Now, Alley Cat Allies, a nonprofit advocacy group that dubs itself "the nation's only organization dedicated to the protection and humane treatment of cats," is delivering a petition to the Smithsonian Institution, calling on it to stop funding what they call "junk science." [The 10 Craziest Environmental Ideas]

So far, the petition has garnered 55,000 signatures.

"Americans are angry that an institution receiving taxpayer money would fund a study that declares war on a beloved companion animal," Becky Robinson, the president and co-founder of the organization, said in a statement. "We have here the names of 55,000 people who want the Smithsonian to disavow this research and stop funding junk science that is nothing more than a veiled attempt to encourage the mass killing of millions of outdoor cats. Instead, let's focus on the real threat to wildlife — habitat loss, environmental pollution and climate change."

Stone cold killers?

The pitched battle between birders and cat fanciers has heated up in recent years. Several studies have implicated outdoor felines in the deaths of billions of birds and small mammals.

Criticis argue that trap-and-release programs do little to curb the wild cat population or slow the slaughter of small mammals and birds. An environmentalist in New Zealand has even advocated for eliminating all outdoor cats.
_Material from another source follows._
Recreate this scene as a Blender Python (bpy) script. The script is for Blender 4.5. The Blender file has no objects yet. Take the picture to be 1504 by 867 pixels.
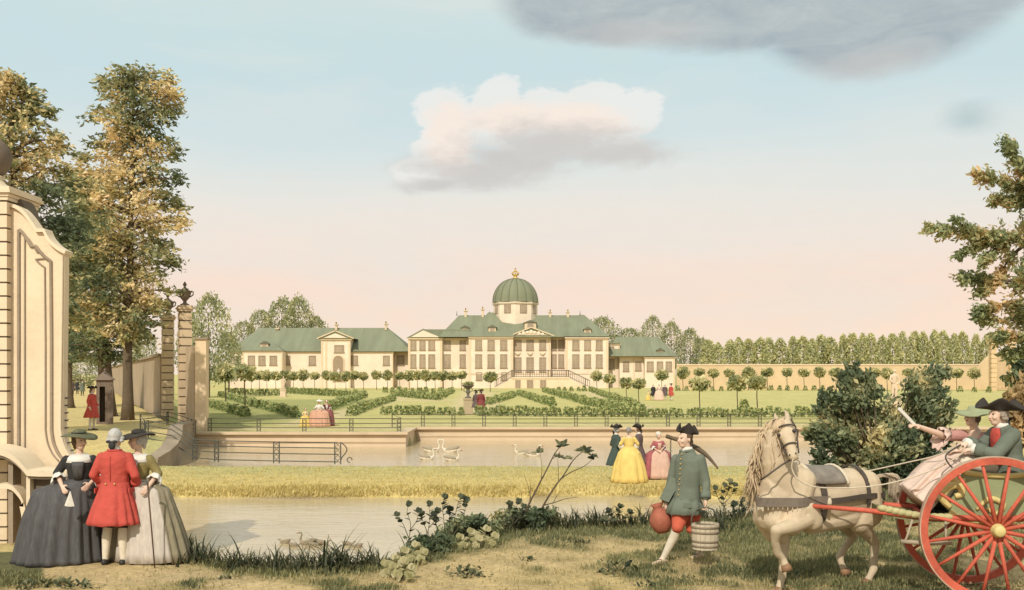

Lest people be tempted to place the blame solely at Tiger or Fluffy's feet, other research suggests dogs harm wildlife as well. For instance, that study found that in the late 1980s a single German shepherd on the loose in New Zealand's Waitangi State Forest killed up to 500 kiwis. And in 2006, the study revealed, 12 ownerless dogs seemed to be wiping out the endangered Fijian ground frog on Viwa Island.

Controversial study

The Smithsonian Institution funded the study, which looked at all prior studies published on wildlife deaths attributable to cats. To tally the death toll, the study researchers estimated that about 84 million cats live in the United States.

Most of the bird and mammal deaths, researchers found, could be attributed to wild and un-owned cats, rather than feline companions that happen to roam outdoors.